Kinematics in One Dimension
Position, Velocity, and Acceleration
For a particle moving along a straight line:
Position: $x(t)$ — the location at time $t$.
Velocity: The rate of change of position:
$$ v(t) = \frac{dx}{dt} $$
Acceleration: The rate of change of velocity:
$$ a(t) = \frac{dv}{dt} = \frac{d^2x}{dt^2} $$
Equations of Motion (Constant Acceleration)

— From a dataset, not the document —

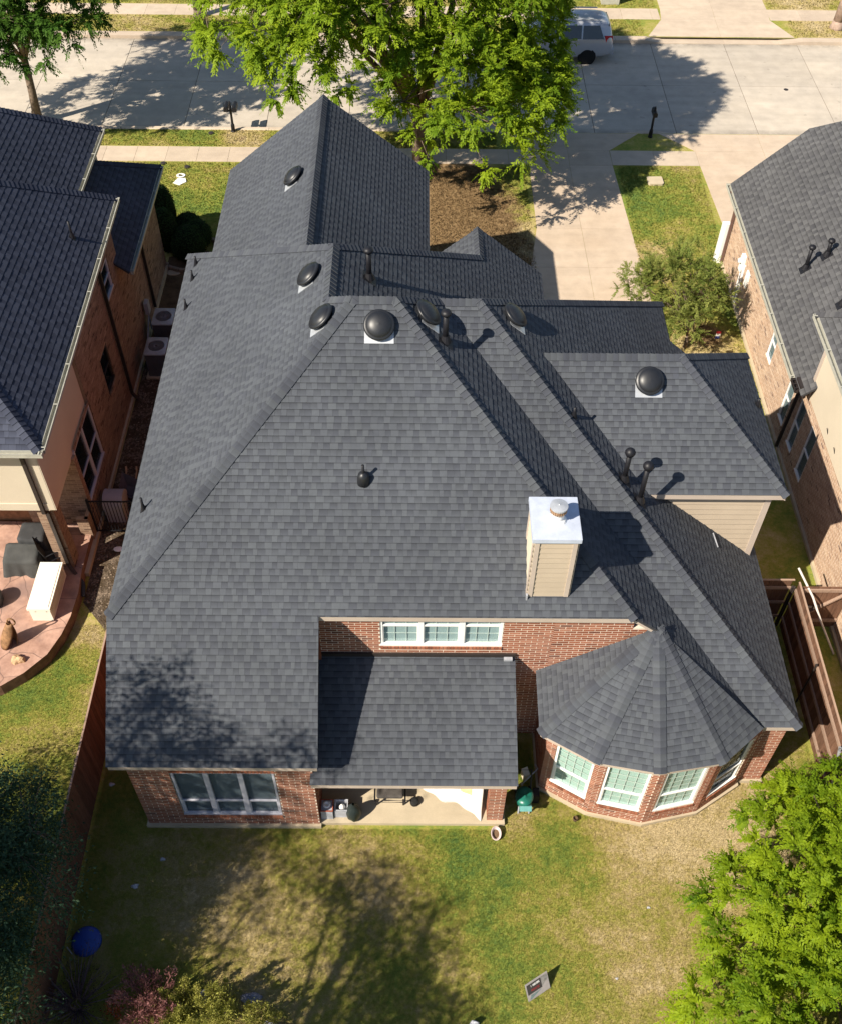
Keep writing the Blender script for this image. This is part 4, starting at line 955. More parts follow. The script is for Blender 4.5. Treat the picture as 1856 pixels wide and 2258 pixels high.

When acceleration $a$ is constant:
| Equation | Use |
|---|---|
| $v = v_0 + at$ | Velocity-time, no position |
| $x = x_0 + v_0 t + \frac{1}{2}at^2$ | Position-time |
| $v^2 = v_0^2 + 2a(x - x_0)$ | Velocity-position, no time |
| $x = x_0 + \frac{1}{2}(v_0 + v)t$ | Position, no acceleration |
Free Fall
Under gravity near Earth’s surface:
$$ a = -g \approx -9.8\ \text{m/s}^2 $$
Example Problem
A ball is thrown upward with velocity $20\ \text{m/s}$ from ground level. Find:
1. Maximum height:
$$v^2 = v_0^2 - 2gh$$ $$0 = (20)^2 - 2(9.8)h$$ $$h = \frac{400}{19.6} \approx 20.4\ \text{m}$$
2. Time to reach maximum height:
$$v = v_0 - gt$$ $$0 = 20 - 9.8t$$ $$t \approx 2.04\ \text{s}$$
3. Total time in air:
$$t_{\text{total}} = 2 \times 2.04 \approx 4.08\ \text{s}$$
Relative Velocity
For two objects A and B moving along the same line:
$$ v_{AB} = v_A - v_B $$
where $v_{AB}$ is the velocity of A relative to B.